Wednesday, 20 August 2014

LonCon 3

This year’s Worldcon in London was a significant improvement on the already-great experience of Glasgow’s event in 2005, with so many interesting media and literature panels that I ended up missing lots of things. There was simply too much good stuff going on, over this SF convention’s five-day run (of panel talks, movies, and shows), to choose from.

Thursday's programme featured Melinda Snodgrass moderating a 'History of Blockbusters' (which I thought neglected Irwin Allen as godfather of that cinema format); and the irreverent/ silly fun of a stageplay about TV puppet-hero 'Captain Tartan', marred by a ridiculous half-hour queue to get seats. Throughout the long weekend, the screening programme by Sci-Fi London presented an impressive variety of TV and movie items, launching with steampunk feature, War Of The Worlds: Goliath, a Malaysian produced anime sequel to Wells’ story, with a voice-cast that included Adrian Paul.
Friday began with a discussion about ambiguity in fiction, and an entertaining media-related panel on 'Godzilla at 60'. Janie Fenn moderated the 'Space on Screen' panel that included Paul McAuley and Alastair Reynolds, and Gravity and Elysium were moving targets for criticism. The philharmonic orchestra assembled for LonCon 3 was clearly the highlight of the convention’s music programme, and I thought the interpretation of Doctor Who’s theme was stunning. If the BBC ever allows another big-screen production, something very like this would be a perfect score. 

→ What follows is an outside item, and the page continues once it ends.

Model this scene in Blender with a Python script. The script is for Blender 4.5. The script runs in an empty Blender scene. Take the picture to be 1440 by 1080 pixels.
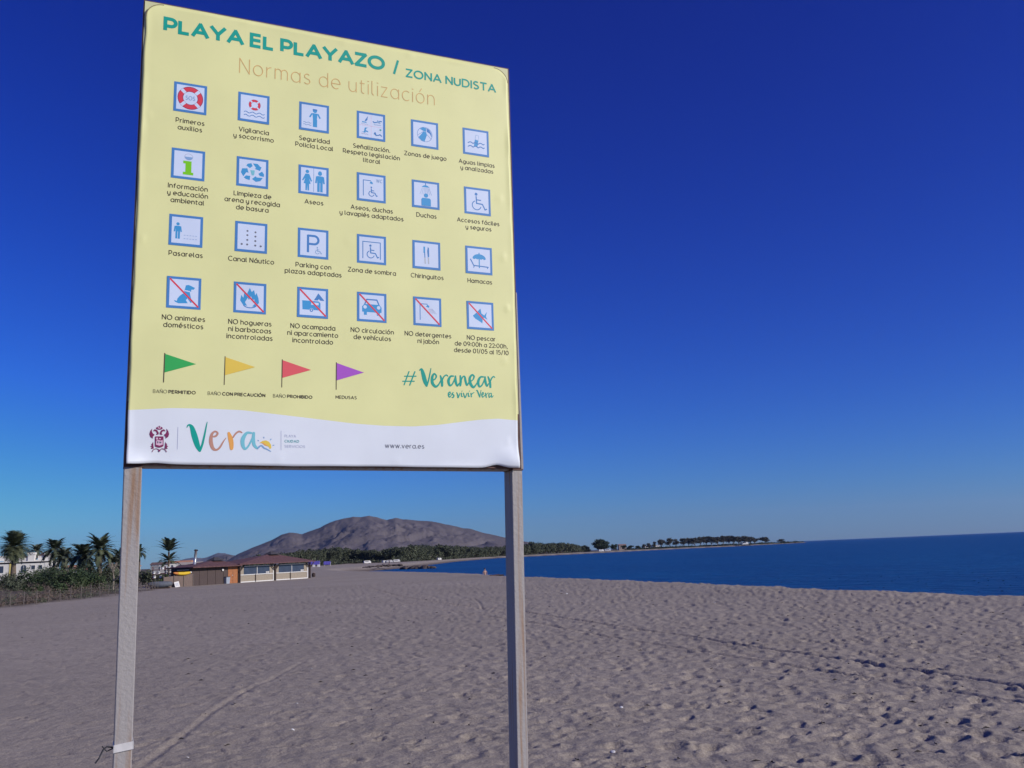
import bpy, bmesh, math, random
import numpy as np
from mathutils import Matrix, Vector, noise as mnoise

scene = bpy.context.scene
K = 1.3            # the layout below is written in units of 1.3 m; everything is scaled once at the end
rad = math.radians

# ------------------------------------------------------------------ camera
F = Vector((0.0, 0.98453722, 0.17517549)); Rt = Vector((0.99909141, 0.00746577, -0.04195978)); Up = Vector((0.04261879, -0.17501633, 0.98364268))
camd = bpy.data.cameras.new('camera'); cam = bpy.data.objects.new('camera', camd)
scene.collection.objects.link(cam)
mt = Matrix((Rt, Up, -F)).transposed().to_4x4(); mt.translation = Vector((0, 0, 1.6*K))
cam.matrix_world = mt
camd.sensor_width = 36; camd.lens = 1337.2/1440*36; camd.clip_end = 60000; camd.clip_start = 0.05
scene.camera = cam

# ------------------------------------------------------------------ world and sun
SUN_EL, SUN_AZ = rad(27), rad(112)     # azimuth clockwise from +Y (the view direction)
world = bpy.data.worlds.new('World'); scene.world = world; world.use_nodes = True
nt = world.node_tree; nt.nodes.clear()
sky = nt.nodes.new('ShaderNodeTexSky'); sky.sky_type = 'NISHITA'; sky.sun_disc = False
sky.sun_elevation = SUN_EL; sky.sun_rotation = SUN_AZ
sky.altitude = 0; sky.air_density = 1.0; sky.dust_density = 0.1; sky.ozone_density = 6.0
bg = nt.nodes.new('ShaderNodeBackground'); bg.inputs['Strength'].default_value = 0.08
out = nt.nodes.new('ShaderNodeOutputWorld')
sp = nt.nodes.new('ShaderNodeSeparateColor'); cb = nt.nodes.new('ShaderNodeCombineColor'); nt.links.new(sky.outputs[0], sp.inputs[0])
# the phone's strong contrast and saturation, as one tone curve per channel over the whole sky
for ch, (kk, pw, mx) in enumerate(((.070, 2.02, 6.0), (.138, 1.95, 7.0), (.84, 1.26, 9.0))):
    a_ = nt.nodes.new('ShaderNodeMath'); a_.operation = 'POWER'; a_.inputs[1].default_value = pw
    b_ = nt.nodes.new('ShaderNodeMath'); b_.operation = 'MULTIPLY'; b_.inputs[1].default_value = kk
    c_ = nt.nodes.new('ShaderNodeMath'); c_.operation = 'MINIMUM'; c_.inputs[1].default_value = mx
    nt.links.new(sp.outputs[ch], a_.inputs[0]); nt.links.new(a_.outputs[0], b_.inputs[0]); nt.links.new(b_.outputs[0], c_.inputs[0]); nt.links.new(c_.outputs[0], cb.inputs[ch])
nt.links.new(cb.outputs[0], bg.inputs[0]); nt.links.new(bg.outputs[0], out.inputs[0])
sl = bpy.data.lights.new('sun', 'SUN'); sl.energy = 3.9; sl.angle = rad(0.53); sl.color = (1.0, 0.945, 0.87)
so = bpy.data.objects.new('sun', sl); scene.collection.objects.link(so)
sv = Vector((math.sin(SUN_AZ)*math.cos(SUN_EL), math.cos(SUN_AZ)*math.cos(SUN_EL), math.sin(SUN_EL)))
so.rotation_euler = sv.to_track_quat('Z', 'Y').to_euler()
scene.view_settings.view_transform = 'Standard'; scene.view_settings.look = 'None'
scene.view_settings.exposure = 0.0; scene.view_settings.gamma = 1.0; scene.view_settings.use_curve_mapping = False
scene.render.engine = 'CYCLES'

# ------------------------------------------------------------------ helpers
COL = scene.collection
def link(o, parent=None):
    COL.objects.link(o)
    if parent is not None: o.parent = parent
    return o
def tag(o, label=None, cat=None, group=None, kind=None):
    if label: o['label'] = label
    if cat: o['category'] = cat
    if group: o['group'] = group
    if kind: o['kind'] = kind
    return o
def empty(name, loc, rz=0, parent=None):
    o = bpy.data.objects.new(name, None); o.empty_display_size = .2
    o.location = loc; o.rotation_euler = (0, 0, rz); return link(o, parent)
def mesh_obj(name, verts, faces, mats, parent=None, fmat=None, smooth=False, loc=None):
    me = bpy.data.meshes.new(name); me.from_pydata([tuple(v) for v in verts], [], faces); me.update()
    for m in (mats if isinstance(mats, (list, tuple)) else [mats]): me.materials.append(m)
    if fmat is not None: me.polygons.foreach_set('material_index', fmat)
    if smooth: me.polygons.foreach_set('use_smooth', [True]*len(me.polygons))
    o = bpy.data.objects.new(name, me)
    if loc is not None: o.location = loc
    return link(o, parent)
def copy_tree(o, parent=None):
    c = o.copy(); link(c, parent)
    for ch in list(o.children): copy_tree(ch, c)
    return c
class MB:
    """collects simple solids into one mesh"""
    def __init__(s): s.v = []; s.f = []; s.m = []
    def add(s, vs, fs, mi=0):
        n = len(s.v); s.v += [tuple(v) for v in vs]; s.f += [tuple(i+n for i in f) for f in fs]; s.m += [mi]*len(fs); return s
    def box(s, x0, x1, y0, y1, z0, z1, mi=0, M=None):
        vs = [Vector(p) for p in ((x0,y0,z0),(x1,y0,z0),(x1,y1,z0),(x0,y1,z0),(x0,y0,z1),(x1,y0,z1),(x1,y1,z1),(x0,y1,z1))]
        if M: vs = [M @ p for p in vs]
        return s.add(vs, [(0,3,2,1),(4,5,6,7),(0,1,5,4),(1,2,6,5),(2,3,7,6),(3,0,4,7)], mi)
    def tube(s, pts, rs, n=8, mi=0, cap=True):
        pts = [Vector(p) for p in pts]
        if not hasattr(rs, '__len__'): rs = [rs]*len(pts)
        vs = []; fs = []
        for i, p in enumerate(pts):
            d = (pts[min(i+1, len(pts)-1)] - pts[max(i-1, 0)]).normalized()
            a = d.cross(Vector((0, 0, 1)) if abs(d.z) < .9 else Vector((1, 0, 0))).normalized(); b = d.cross(a)
            for k in range(n):
                t = 2*math.pi*k/n; vs.append(p + (a*math.cos(t) + b*math.sin(t))*rs[i])
        for i in range(len(pts)-1):
            for k in range(n):
                fs.append((i*n+k, i*n+(k+1) % n, (i+1)*n+(k+1) % n, (i+1)*n+k))
        if cap: fs += [tuple(range(n)), tuple(range(len(vs)-1, len(vs)-n-1, -1))]
        return s.add(vs, fs, mi)
    def build(s, name, mats, parent=None, smooth=False, loc=None, bevel=0):
        o = mesh_obj(name, s.v, s.f, mats, parent, s.m, smooth, loc)
        if bevel:
            b = o.modifiers.new('bevel', 'BEVEL'); b.width = bevel; b.segments = 2; b.limit_method = 'ANGLE'
        return o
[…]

I enjoyed the 'Politics of Utopia' panel on Saturday morning, where Kim Stanley Robinson and Maureen Kincaid Speller talked a lot good sense about a complex topic, and threads of that discussion were picked up by the following panel on what the SF term 'Banksian' means. On a tiny stage, two-hander 'Terminal Zone' was a play (by Andrew J. Wilson, circa 1993) about Rod Serling facing up to cancellation of Twilight Zone on TV. After the talk by artist Chris Achilleos, the late movie was a baffling sci-fi mystery, Cycle, which borrowed heavily from the imagery of Tron and 2001: A Space Odyssey, but lacked enough hints of narrative coherence to be fully entertaining, even as experimental art-house SF.

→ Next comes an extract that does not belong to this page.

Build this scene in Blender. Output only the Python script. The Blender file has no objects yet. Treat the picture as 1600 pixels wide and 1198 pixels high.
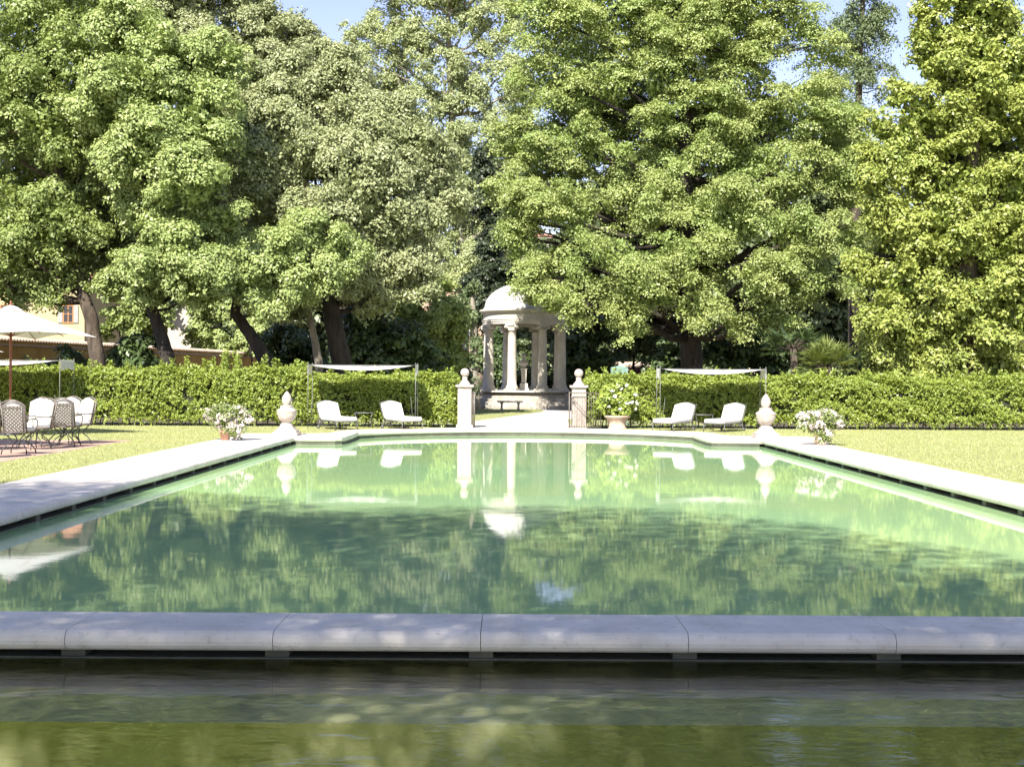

On Sunday, the media panel about spy-fi was amusing, and honest about cross-genre campiness. After that, I saw a TV screening of one episode from a BBC documentary about apocalyptic SF The Martians & Us: The End Of The World As We Know It, with contributions from the usual British genre suspects and thoughtful narration by Peter Capaldi. The science panel about 'Speculative Design' had some fascinating comments, but failed to focus on its topic beyond discussing the contrast between commerce and creativity, and industry versus art. Retro TV screening The Other Man (a 'lost' episode from the ITV-play series), was alternative history that starred Michael Caine and John Thaw. It was incomplete, and shown here mainly for its curiosity value, but this might be a worthwhile TV movie if a full restoration project ever becomes possible. 'War on Science' was a divisive topic, and the panel of working scientists discussing it neglected religion, in favour of profit, as the primary motivation for damage caused to research and studies. Scandinavian black comedy LFO: The Movie was a witty, and occasionally hilarious, low-budget SF drama about a mind-control system, and the ultimate effect upon its haunted inventor.

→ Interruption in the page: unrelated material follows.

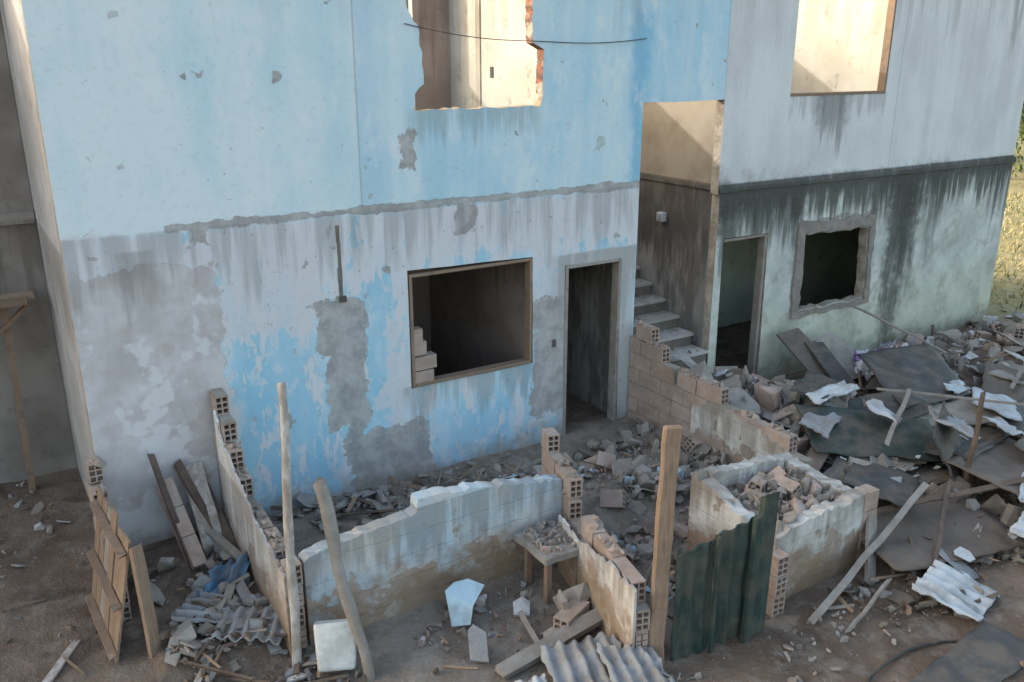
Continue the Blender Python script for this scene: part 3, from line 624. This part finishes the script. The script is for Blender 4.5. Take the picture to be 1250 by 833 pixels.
# ------------------------------------------------------------ FRAGMENTS & SHEETS
def gz(x,y,d=0): return (x,y,G(x,y)+d)
boardobj("blue_painted_wall_fragment",[(-2.88,-2.42,-.10),(-2.74,-2.48,-.10),(-2.68,-2.42,.02),(-2.50,-2.30,.09),(-2.60,-2.20,.13),(-2.74,-2.21,.15),(-2.84,-2.24,.12)],.04,BLUEF)
boardobj("white_wall_fragment",[gz(-2.36,-2.55,.01),gz(-2.25,-2.62,.01),gz(-2.18,-2.52,.06),gz(-2.22,-2.46,.09),gz(-2.32,-2.47,.08)],.03,WHITEF)
boardobj("cement_fragment",[gz(-2.95,-2.85,.01),gz(-2.84,-2.95,.01),gz(-2.74,-2.74,.12),gz(-2.80,-2.64,.15),gz(-2.86,-2.66,.13)],.03,TILE)
a=Acc();hollow(a,.34,.14,.17,Matrix.Translation((-2.02,-2.9,-.06))@Matrix.Rotation(.4,4,'Z'));chunk(a,-1.9,-2.75,-.02,.22,CONC);chunk(a,-2.2,-2.95,-.08,.2,CONC);chunk(a,-2.05,-2.8,.05,.16,MORT);a.make("loose_blocks")
a=Acc();beam(a,(-2.85,-3.12,-.10),(-1.65,-3.02,-.02),.12,.06,WOODG,.2,5,.006);a.make("timber_beam")
sheet("corrugated_roof_sheet",[(-2.72,-3.75,-.10),(-2.05,-3.85,-.10),(-1.95,-3.35,.04),(-2.5,-3.15,.03)],TILE,.04,3,60,.008,5,.026,.018)
sheet("corrugated_roof_sheet",[(-2.35,-3.95,-.05),(-1.85,-4.0,-.05),(-1.83,-3.65,.06),(-2.2,-3.45,.10)],TILE,.04,3,60,.008,4,.026,.018)
sheet("corrugated_roof_sheet",[(-3.0,-3.6,-.12),(-2.65,-3.65,-.12),(-2.6,-3.35,-.05),(-2.95,-3.3,-.06)],WHITEF,.02,3,40,.008,3,.022,.015)
sheet("blue_tarp",[(-4.78,-1.35,.0),(-4.40,-1.40,.02),(-4.05,-1.0,.16),(-4.30,-.85,.16)],TARP,.13,2.6,40,.003,edge=.035)
sheet("dark_ceiling_panel",[(3.25,-2.25,.42),(4.5,-2.35,.36),(5.4,-1.15,.52),(3.95,-1.05,.62)],BLACKP,.05,2,20,.02,edge=.012)
boardobj("brown_board",[gz(3.45,-.95,.1),gz(3.9,-1.0,.1),(3.80,-.18,.75),(3.4,-.16,.72)],.03,BROWNP)
boardobj("plaster_slab",[gz(3.95,-1.0,.1),gz(4.5,-.9,.05),(4.55,-.35,.5),(4.3,-.3,.62),(4.0,-.3,.55)],.05,CONC)
boardobj("fallen_door_board",[gz(3.5,-1.15,.12),gz(3.75,-1.25,.12),(3.95,-.5,.6),(3.7,-.4,.62)],.03,BLACKP)
for i in range(14):
    x=4.5+U(-.3,.65);y=-.92+U(-.2,.22);s=U(.12,.2);z=G(x,y)+.2+U(0,.15);an=U(0,6.3)
    dx,dy=math.cos(an)*s,math.sin(an)*s
    sheet("clothes_pile" if i==0 else "garment",[(x-dx,y-dy,z),(x+dy,y-dx,z),(x+dx,y+dy,z),(x-dy,y+dx,z)],CL[[0,1,2,0,4][i%5] if i!=8 else 3],.16,3,18,.004,edge=.02)
base=bpy.data.objects["clothes_pile"]
for o in bpy.data.objects:
    if o.name.startswith("garment"): o.parent=base
def bd(name,x,y,l,w,yaw,pitch,roll,mat,z=.3,th=.02,amp=.05,wave=0):
    mx=Matrix.Translation((x,y,G(x,y)+z))@Euler((roll,pitch,yaw),'XYZ').to_matrix().to_4x4()
    sk=[U(-.12,.12)*w for _ in range(4)]
    c=[mx@Vector(p) for p in [(-l/2+sk[0],-w/2,0),(l/2,-w/2+sk[1],0),(l/2+sk[2],w/2,0),(-l/2,w/2+sk[3],0)]]
    return sheet(name,c,mat,amp,2.0,60 if wave else 20,th,wave,.022 if wave else 0,.014)
bd("dark_green_board",2.3,-2.5,1.5,.7,-.5,.12,.35,DGREEN,.30)
bd("black_panel",3.0,-2.1,1.3,.6,-.2,-.1,.2,BLACKP,.34)
bd("brown_board",3.4,-2.8,1.5,.8,.3,.1,-.1,BLACKP,.28)
bd("black_panel",2.75,-3.15,.85,.6,.5,-.2,1.1,BLACKP,.38)
bd("brown_board",1.55,-3.75,1.6,.8,-.15,.05,.15,BROWNP,.16)
bd("brown_board",3.3,-3.6,1.7,.8,.25,.1,.2,BROWNP,.28)
bd("black_panel",1.7,-3.1,1.0,.6,.5,.1,.2,BLACKP,.25)
bd("black_panel",4.9,-3.0,1.6,.8,.1,.05,.1,BLACKP,.32)
bd("brown_board",5.4,-2.3,1.3,.6,.5,-.1,.1,BROWNP,.32)
bd("grey_panel",6.1,-2.0,1.1,.5,.3,.1,.1,CONC,.28)
bd("grey_panel",3.9,-2.5,1.2,.5,-.3,.05,.15,CONC,.38)
bd("grey_panel",2.0,-2.1,.9,.35,.4,.05,.15,TILE,.36)
bd("black_panel",2.5,-1.6,1.0,.45,.5,.1,.15,BLACKP,.32)
bd("white_sheet",2.45,-1.85,.9,.2,.15,.05,.2,WHITEF,.38)
bd("white_sheet",2.6,-2.45,.4,.35,.5,.15,.5,WHITEF,.50)
bd("white_sheet",3.9,-3.1,.6,.3,.9,.1,.3,GREY,.45)
bd("white_sheet",4.4,-2.2,.5,.2,.2,.1,.3,GREY,.5)
bd("grey_panel",4.6,-2.6,.9,.5,.6,.1,.25,GREY,.42)
bd("grey_panel",2.9,-4.0,.9,.3,.4,.1,.2,GREY,.36)
bd("dark_green_board",4.2,-3.6,1.4,.6,.3,.1,.3,DGREEN,.36)
bd("dark_board",.25,-5.0,1.3,.42,.12,.0,.05,BLACKP,.05,.03,.015)
bd("corrugated_roof_sheet",.95,-4.40,.7,.5,.3,.05,.25,GREY,.12,.008,.05,5)
bd("corrugated_roof_sheet",2.4,-4.35,1.0,.4,.2,.05,.3,GREY,.28,.008,.05,7)
bd("corrugated_roof_sheet",3.6,-4.2,1.0,.5,.0,.05,.3,TILE,.32,.008,.05,6)
bd("corrugated_roof_sheet",2.9,-3.05,.8,.4,.7,.15,.3,TILE,.55,.008,.05,6)
bd("corrugated_roof_sheet",-4.55,-1.35,.5,.4,.9,.1,.1,TILE,.08,.008,.03,5)
bd("corrugated_roof_sheet",-4.3,-1.75,.5,.35,-.5,.1,.1,TILE,.06,.008,.03,5)
a=Acc();beam(a,(-.35,-3.95,-.12),(1.7,-3.55,.42),.06,.035,WOODG,.3,7,.01);a.make("long_plank")
a=Acc();beam(a,(.55,-3.85,-.12),(.95,-3.5,.42),.13,.03,WOODG,.9,3,.004);a.make("upright_plank")
a=Acc()
for (p,q,w) in [((1.2,-3.4,.2),(2.9,-3.9,.3),.06),((.9,-4.2,0),(2.2,-3.5,.3),.04),((3.1,-2.0,.6),(4.6,-3.2,.45),.05),((2.0,-2.9,.5),(3.4,-2.2,.6),.05),((5.6,-1.3,.4),(5.0,-.15,.9),.04),((5.3,-2.4,.3),(6.9,-1.9,.5),.05),((-.2,-4.2,-.1),(.6,-4.0,.0),.03)]:
    beam(a,p,q,w,.02,random.choice([WOODG,WOODD,WOODG]),U(-.4,.4),6,.008)
a.make("fallen_timbers")
cu=bpy.data.curves.new("rubber_hose",'CURVE');cu.dimensions='3D';cu.bevel_depth=.011;cu.use_fill_caps=True
sp=cu.splines.new('NURBS');pp=[(-.95,-4.75),(-.55,-4.62),(-.1,-4.55),(.35,-4.62),(.62,-4.78),(.75,-4.9)]
sp.points.add(len(pp)-1);sp.use_endpoint_u=True
for i,q in enumerate(pp): sp.points[i].co=(q[0],q[1],G(*q)+.015,1)
cu.materials.append(RUBBER);link(bpy.data.objects.new("rubber_hose",cu))
# ------------------------------------------------------------ VEGETATION
a=Acc()
for i in range(9000):
    x=U(9.8,24);y=U(-1,12);h=U(.04,.2);an=U(0,6.3);w=.012+h*.05;z=G(x,y)-.01;lx,ly=U(-.1,.1),U(-.1,.1)
    a.add([(x-math.cos(an)*w,y-math.sin(an)*w,z),(x+math.cos(an)*w,y+math.sin(an)*w,z),(x+lx,y+ly,z+h)],[(0,1,2)],STRAW if R()<.9 else LEAF)
a.make("grass")
for k in range(3):
    a=Acc();cx,cy=[(27,10.5),(33,15),(38,12)][k]
    pole(a,(cx,cy,-.2),(cx+.3,cy,2.5),.18,.06,WOODD)
    for j in range(6): pole(a,(cx+.1,cy,1+j*.2),(cx+U(-1.8,1.8),cy+U(-1.8,1.8),U(2,3.6)),.07,.02,WOODD,n=6,seg=5)
    cl=[(cx+U(-2.4,2.4),cy+U(-2.4,2.4),U(.8,3.8),U(.5,1.1)) for _ in range(22)]
    for i in range(5200):
        c=random.choice(cl);v=Vector((random.gauss(0,1),random.gauss(0,1),random.gauss(0,1))).normalized()*c[3]*R()**.4
        x,y,z=c[0]+v.x,c[1]+v.y,max(.05,c[2]+v.z*.8);s=U(.05,.13)
        e=Euler((U(-1.2,1.2),U(-1.2,1.2),U(0,6.3))).to_matrix()
        a.add([Vector((x,y,z))+e@Vector(q) for q in [(-s,0,0),(0,-s*.5,0),(s,0,0),(0,s*.5,0)]],[(0,1,2,3)],LEAF)
    a.make("bush")

# ------------------------------------------------------------ LIGHT, CAMERA
sd=Vector((-1.1,1.0,.567)).normalized();el=math.asin(sd.z);az=math.atan2(sd.x,sd.y)
w=bpy.data.worlds.new("World");bpy.context.scene.world=w;w.use_nodes=True;nt=w.node_tree
bg=nt.nodes['Background'];sk=nt.nodes.new('ShaderNodeTexSky');sk.sky_type='NISHITA';sk.sun_disc=False;sk.sun_elevation=el;sk.sun_rotation=az
sk.dust_density=3.5;sk.air_density=1.0;sk.ozone_density=.3
tn=nt.nodes.new('ShaderNodeMix');tn.data_type='RGBA';tn.blend_type='MULTIPLY';tn.inputs[0].default_value=1;tn.inputs[7].default_value=(1.05,1.03,.93,1)
nt.links.new(sk.outputs[0],tn.inputs[6]);nt.links.new(tn.outputs[2],bg.inputs[0]);bg.inputs[1].default_value=.52
L=bpy.data.lights.new("sun",'SUN');L.energy=2.8;L.angle=math.radians(.5);L.color=(1,.95,.88)
lo=bpy.data.objects.new("sun",L);lo.rotation_euler=sd.to_track_quat('Z','Y').to_euler();lo.location=(-10,10,12);link(lo)
cam=bpy.data.cameras.new("camera");cam.sensor_width=36;cam.lens=1065/1250*36;cam.clip_end=1500
co=bpy.data.objects.new("camera",cam);co.location=(-5.71,-7.80,4.32);co.rotation_euler=(math.radians(72),0,math.radians(-32.4));link(co)
sc=bpy.context.scene;sc.camera=co;sc.view_settings.view_transform='Standard';sc.view_settings.look='None';sc.view_settings.exposure=0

The last day started with an excellent panel on the 'Image as Idea' in genre cinema, Nick Lowe and Adam Roberts dominated the entertaining discussion, which ranged between intellectualism and artistry. Prof. David Southwood’s inspired talk, 'Science Fact and Science Fiction', proved to be a nostalgic reverie from the heart of a retired space engineer. I enjoyed every minute of his commentary on genre history. An 'Interview with Jim Burns' covered his 40-year career as a major SF/ fantasy artist. The final TV screening was the episode Fifteen Million Merits, from anthology series Black Mirror, created by Charlie Brooker. 15MM is a dystopian satire about consumerism and trash-TV. I can’t say that it’s tempted me to buy the DVD set, but I suspect the rest of this British series is worth seeing.

My suggestion for another British event is 'HALcon' 2018 (worth a WorldCon bid?), to celebrate the 50th anniversary of Kubrick and Clarke’s 2001: A Space Odyssey. Wouldn't that SF con be something to look forward to?